Advent of Code 2025 Journey

This is the year that AOC changed to 12 days. I kind of understand why the AOC team did it, but I still feel a bit sad that all parties truly have an ending, don’t they?

Day 1

Part 1 was pretty easy because Lisp’s modulo can get the answer directly. Modulo on negative numbers is always charming to me. Part 2 wasted me a lot of time. I was trying to find a formula to get the answer, but it kept failing me. So I went back to my best friend, brute force, and got the answer with a lot of loops.

Day 2

No special trick, cut the string with a length that can be divided by the full length. Then check if they are equal or not.

Day 3

This day’s Part 2 needed some dynamic programming (I like to call it cache-ism). My machine’s memory would run out because Lisp cannot garbage collect memory that is still in use by recursion. It makes sense because it’s still being used, right?

Then I found that the positions in the sequence are fixed; the first result of my recursion is always the maximum value. So I just picked the first one returned from the function. This reduced the cache size and memory usage, and then I got the answer.

Day 4

Most of my time was spent reviewing my AOC map tools library that I wrote before. After that, the solution was pretty straightforward.

Day 5

Part 1: It took me some time because I thought it wanted the “spoiled” number (such a stupid mistake). I needed to add (- (length ..) ...).

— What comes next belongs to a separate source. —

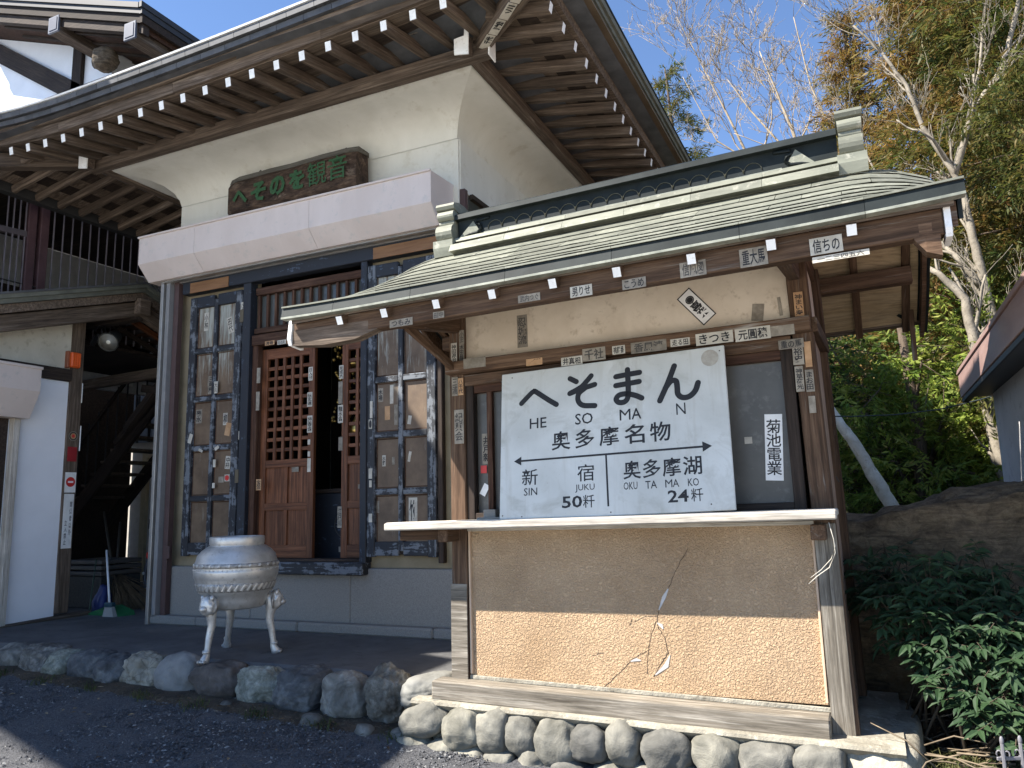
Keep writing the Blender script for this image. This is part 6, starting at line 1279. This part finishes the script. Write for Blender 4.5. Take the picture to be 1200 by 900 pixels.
tube('stems', [[(Vector((.45+.3*rng.normal(), 4.75+.15*rng.normal(), GR)), .009), (c, .005)] for c, r_ in cxy for q in range(3)]+stems, plain('shrub_stem', (.04, .03, .02), (.1, .075, .05), 10, .9), sh, 4)
# the 300 leaves nearest the viewer are single parts, the rest one part
leaves.sort(key=lambda l: l[0].y-.25*l[2]*10)
def leafM(p, d, s): 
    z = (Vector((0, -.35, 1))+Vector(rng.normal(size=3))*.3); y = z.cross(d).normalized(); z = d.cross(y); return Matrix(((d.x*s, y.x*s, z.x*s, p.x), (d.y*s, y.y*s, z.y*s, p.y), (d.z*s, y.z*s, z.z*s, p.z), (0, 0, 0, 1)))
for i, (p, d, s) in enumerate(leaves[:300]): ob('leaf', lm[i % 4], sh, leafM(p, d, s))
V = []; Fs = []
for i, (p, d, s) in enumerate(leaves[300:]):
    M = leafM(p, d, s); b_ = len(V); V += [M @ v.co for v in lm[i % 4].vertices]; Fs += [[b_+k for k in pl.vertices] for pl in lm[i % 4].polygons]
o = ob('leaves', mesh('leaves', V, Fs), sh, None, nand); o['kind'] = 'stuff'
# grass, twigs and litter on the bank
def grass(name, n, area, hmin, hmax, mat, label, seed, zf):
    rg = np.random.default_rng(seed); V = []; Fs = []
    for i in range(n):
        x, y = area(rg); h = lerp(hmin, hmax, rg.random()); a = rg.random()*6.28; l = h*(.3+.7*rg.random()); w_ = .0022+.002*rg.random(); z = zf(x, y); dx, dy = math.cos(a), math.sin(a); b_ = len(V)
        for f, ww in ((0, 1), (.5, .8), (1, .1)): px2, py2, pz2 = x+dx*l*f*f, y+dy*l*f*f, z+h*f*(1-.35*f); V += [(px2-dy*w_*ww, py2+dx*w_*ww, pz2), (px2+dy*w_*ww, py2-dx*w_*ww, pz2)]
        Fs += [[b_, b_+1, b_+3, b_+2], [b_+2, b_+3, b_+5, b_+4]]
    o = ob(name, mesh(name, V, Fs), None, None, mat); tag(o, label, None, None, 'stuff')
gmat = leafmat('weed_blade', [(.03, .05, .015), (.07, .09, .03), (.14, .13, .06)], .6, .3)
def wz(r):
    k = r.integers(0, 9); return (-6.9+.53*k+.05*r.normal(), 4.05+.04*r.normal())
grass('weeds', 420, wz, .03, .10, gmat, 'small weeds sprouting at the foot of the edging boulders', 16, lambda x, y: gz(x, y))
gmat = leafmat('grass_blade', [(.03, .05, .015), (.06, .085, .03), (.12, .12, .05), (.2, .17, .09)], .6, .3)
grass('grass', 5200, lambda r: (.02+1.0*r.random(), 3.2+1.3*r.random()), .05, .17, gmat, 'thin grass growing at the foot of the shrub', 6, lambda x, y: GR+.0)
grass('tall_grass', 90, lambda r: (.66+.25*r.random(), 3.75+.4*r.random()), .25, .42, leafmat('iris_blade', [(.03, .08, .025), (.05, .12, .035)], .5, .3), 'broad strap leaves at the right edge', 9, lambda x, y: GR)
leaf_scatter('leaf_litter', 900, lambda r: (.0+1.0*r.random(), 3.5+1.6*r.random()), lambda x, y: GR+.02, [deadleaf, deadleaf2], .012, .035, 'brown leaf litter and bits under the shrub', 8)
tw = []
for i in range(46):
    p = Vector((.05+.7*rng.random(), 4.0+.9*rng.random(), GR+.03+.12*rng.random())); d = Vector((rng.normal(), rng.normal()*.5, .15*rng.normal())).normalized(); L = .15+.35*rng.random(); tw.append([(p, .005), (p+d*L*.5+Vector((0, 0, .04*rng.random())), .004), (p+d*L, .002)])
o = tube('dead_twigs', tw, plain('dry_twig', (.1, .075, .05), (.24, .19, .13), 10, .9), None, 4); tag(o, 'tangle of dry twigs under the shrub', None, None, 'stuff')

Part 2: The range problems. I remember seeing them several times in AOC.

Day 6

This day was pretty straightforward, but the code was pretty ugly. Then I had an idea to treat the input as a big matrix and transpose it. After the transpose, the input looked clearer, and I could use my debugger (print).

Day 7

Since this day, puzzles became more interesting and tougher. I thought Part 2 was a factorial problem, but it was actually addition.

Each teleporter just creates two forks, each keeping the possible path number from the input. For example, if the input has 3 possible ways to reach it, the output will be two ‘3’s on each side of the teleporter. Then, just sum them.

Day 8

I used my graph library and brute force.

Then my friend recommended an algorithm called union-find. So I rewrote a new version afterward and added the union-find algorithm to my tools library.

Day 9

Part 1 was simple; Part 2 I gave up.

I found the Python Shapely library to be exactly what I needed for Part 2.

Day 10

Part 2 took a lot of time, and I had to rewrite it in Rust. Even then, it took several hours to get the answer. It must have some good solution for it; my friend told me this solution is pretty ingenious.

Day 11

Part 1 was easy; I just used my graph library.

Part 2 took a lot of time and involved brainstorming many ideas. Just the moment I went to bed, my friend in the chat group mentioned that simply caching the ID/has-DAC/has-FFT could get the answer. I never thought to cache those two flags.

Day 12

I gave up immediately when I saw this day’s puzzle.

But I was still brainstorming in the chat group. Then, another friend found that if you just check if all shapes’ areas are larger than the region’s area, you can get the answer. And it worked for me.

This solution cannot pass the demo, but it can pass the real input. They definitely did it on purpose.

What a big troll, LOL.

Wrap-Up

I think because this year only had 12 days, the difficulty curve was steep. But it was still fun. As every year before, I learned something.